Instructions for the task →
Transcribe the listing verbatim. Do not carry over any pictures.

Supplied data →
* * * * * * * * *
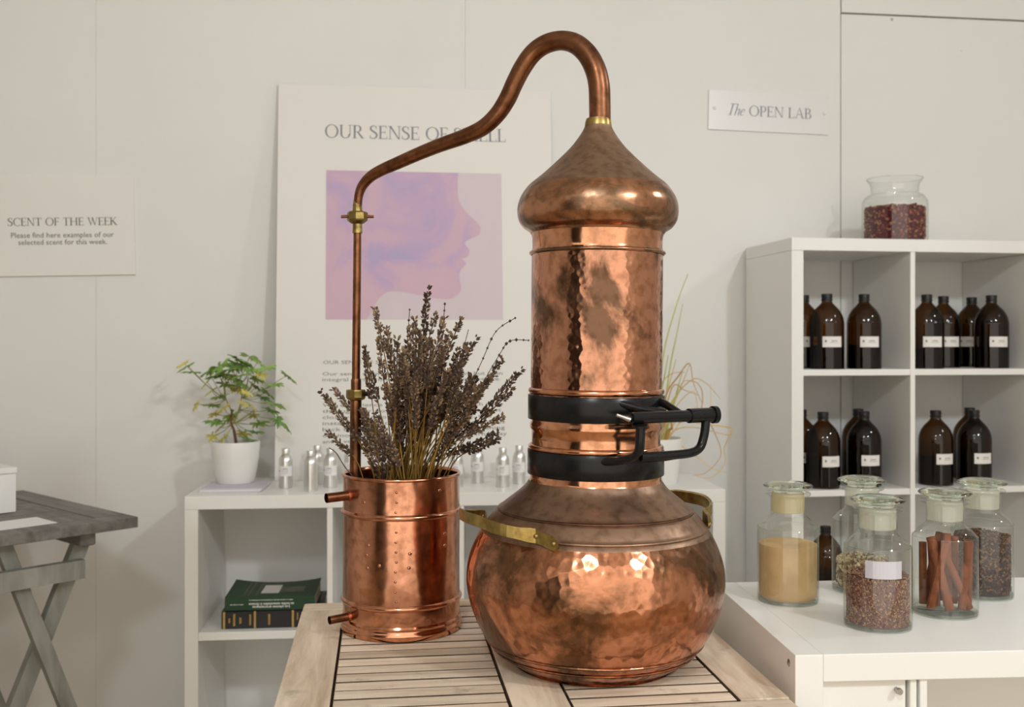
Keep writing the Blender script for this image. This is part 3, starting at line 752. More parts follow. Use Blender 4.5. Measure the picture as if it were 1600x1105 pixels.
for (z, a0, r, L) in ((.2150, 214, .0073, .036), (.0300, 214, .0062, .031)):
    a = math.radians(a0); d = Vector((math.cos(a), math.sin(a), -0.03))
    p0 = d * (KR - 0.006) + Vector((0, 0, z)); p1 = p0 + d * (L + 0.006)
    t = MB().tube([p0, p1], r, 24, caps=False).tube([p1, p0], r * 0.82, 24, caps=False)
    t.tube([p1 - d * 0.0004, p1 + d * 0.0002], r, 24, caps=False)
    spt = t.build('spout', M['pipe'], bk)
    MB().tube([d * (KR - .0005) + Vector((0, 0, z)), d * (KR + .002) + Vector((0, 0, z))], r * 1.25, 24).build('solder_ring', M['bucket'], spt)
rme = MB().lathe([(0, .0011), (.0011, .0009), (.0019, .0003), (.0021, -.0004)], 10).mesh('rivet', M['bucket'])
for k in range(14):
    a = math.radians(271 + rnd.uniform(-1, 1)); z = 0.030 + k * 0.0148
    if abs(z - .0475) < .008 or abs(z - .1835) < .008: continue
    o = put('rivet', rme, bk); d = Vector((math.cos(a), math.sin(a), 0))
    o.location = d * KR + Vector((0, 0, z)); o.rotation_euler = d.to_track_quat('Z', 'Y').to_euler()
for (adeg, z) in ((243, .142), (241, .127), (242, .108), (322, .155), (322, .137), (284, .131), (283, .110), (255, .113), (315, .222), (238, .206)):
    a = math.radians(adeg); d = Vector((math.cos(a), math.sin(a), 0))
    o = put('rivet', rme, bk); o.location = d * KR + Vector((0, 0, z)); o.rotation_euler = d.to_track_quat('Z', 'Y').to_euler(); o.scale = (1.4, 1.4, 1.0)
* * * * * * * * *
Output below →
Keep writing the Blender script for this image. This is part 3, starting at line 752. More parts follow. Use Blender 4.5. Measure the picture as if it were 1600x1105 pixels.
for (z, a0, r, L) in ((.2150, 214, .0073, .036), (.0300, 214, .0062, .031)):
    a = math.radians(a0); d = Vector((math.cos(a), math.sin(a), -0.03))
    p0 = d * (KR - 0.006) + Vector((0, 0, z)); p1 = p0 + d * (L + 0.006)
    t = MB().tube([p0, p1], r, 24, caps=False).tube([p1, p0], r * 0.82, 24, caps=False)
    t.tube([p1 - d * 0.0004, p1 + d * 0.0002], r, 24, caps=False)
    spt = t.build('spout', M['pipe'], bk)
    MB().tube([d * (KR - .0005) + Vector((0, 0, z)), d * (KR + .002) + Vector((0, 0, z))], r * 1.25, 24).build('solder_ring', M['bucket'], spt)
rme = MB().lathe([(0, .0011), (.0011, .0009), (.0019, .0003), (.0021, -.0004)], 10).mesh('rivet', M['bucket'])
for k in range(14):
    a = math.radians(271 + rnd.uniform(-1, 1)); z = 0.030 + k * 0.0148
    if abs(z - .0475) < .008 or abs(z - .1835) < .008: continue
    o = put('rivet', rme, bk); d = Vector((math.cos(a), math.sin(a), 0))
    o.location = d * KR + Vector((0, 0, z)); o.rotation_euler = d.to_track_quat('Z', 'Y').to_euler()
for (adeg, z) in ((243, .142), (241, .127), (242, .108), (322, .155), (322, .137), (284, .131), (283, .110), (255, .113), (315, .222), (238, .206)):
    a = math.radians(adeg); d = Vector((math.cos(a), math.sin(a), 0))
    o = put('rivet', rme, bk); o.location = d * KR + Vector((0, 0, z)); o.rotation_euler = d.to_track_quat('Z', 'Y').to_euler(); o.scale = (1.4, 1.4, 1.0)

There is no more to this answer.